LEARN NC was a program of the University of North Carolina at Chapel Hill School of Education from 1997 – 2013. It provided lesson plans, professional development, and innovative web resources to support teachers, build community, and improve K-12 education in North Carolina. Learn NC is no longer supported by the School of Education – this is a historical archive of their website.

Groins at Cape Hatteras

Figure 19. These groins trap sand near the lighthouse but encourage erosion elsewhere. (Photograph by Blair Tormey. More about the photograph)

When the lighthouse was threatened by erosion in the early 1960s, the federal government responded with a series of efforts to stem the shoreline’s retreat. In 1966, the National Park Service undertook a $300,000 beach replenishment project that pumped sand from the tidal deltas of Buxton Inlet. But the sand was too fine-grained and quickly eroded again.

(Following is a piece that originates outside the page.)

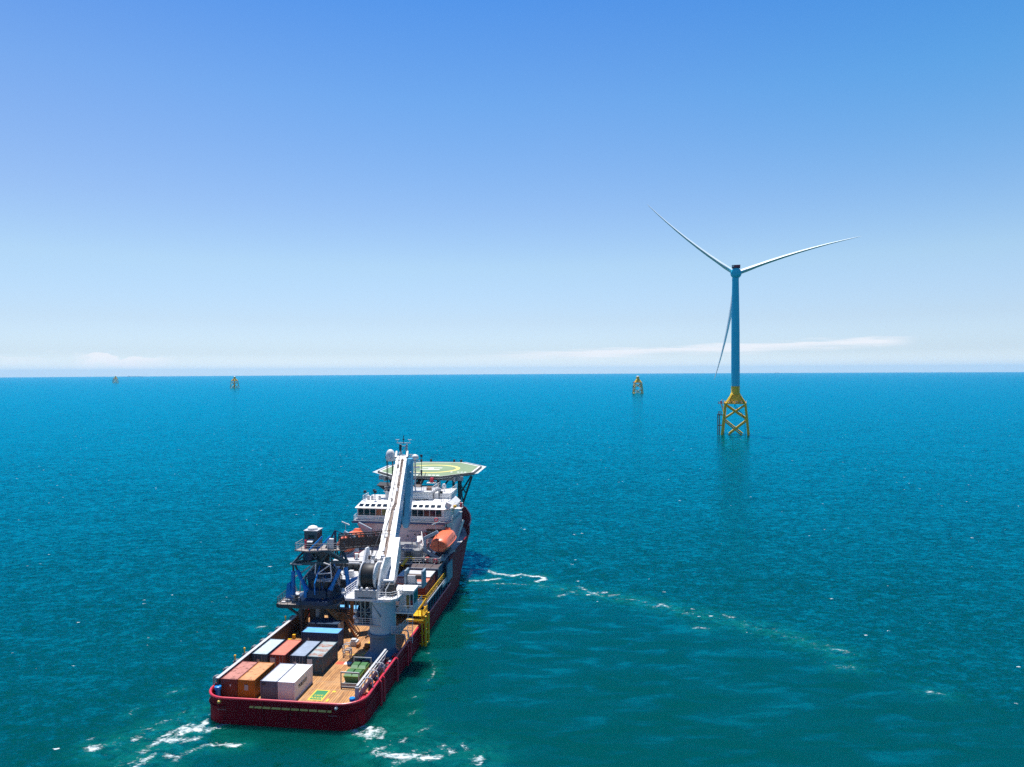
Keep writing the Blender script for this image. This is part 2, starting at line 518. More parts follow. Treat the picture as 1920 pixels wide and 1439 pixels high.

In 1969, the U.S. Navy subsidized the construction of three 500-foot groins to trap sand in front of the lighthouse. There are drawbacks to the construction of groins, though. Once a sediment trap is created in one location, the downstream beaches become sites of erosion, as the longshore current is able to carry more sediment after depositing its load upstream of the groin. Although the groins at Cape Hatteras were quite effective in trapping sand in front of the lighthouse, the erosion rate down drift of the groins increased by a factor of nine, which caused the beach south of the groins to retreat several hundred meters.

Figure 19 shows one of the groins at Cape Hatteras photographed in 1998. Notice how the groin is very effective in trapping sand on the upstream side (the left in this photograph) but produces pronounced erosion downstream (to the right). The erosion is marked by the lowered level of the beach surface, and the proximity of the shoreline on the southern side of the groin.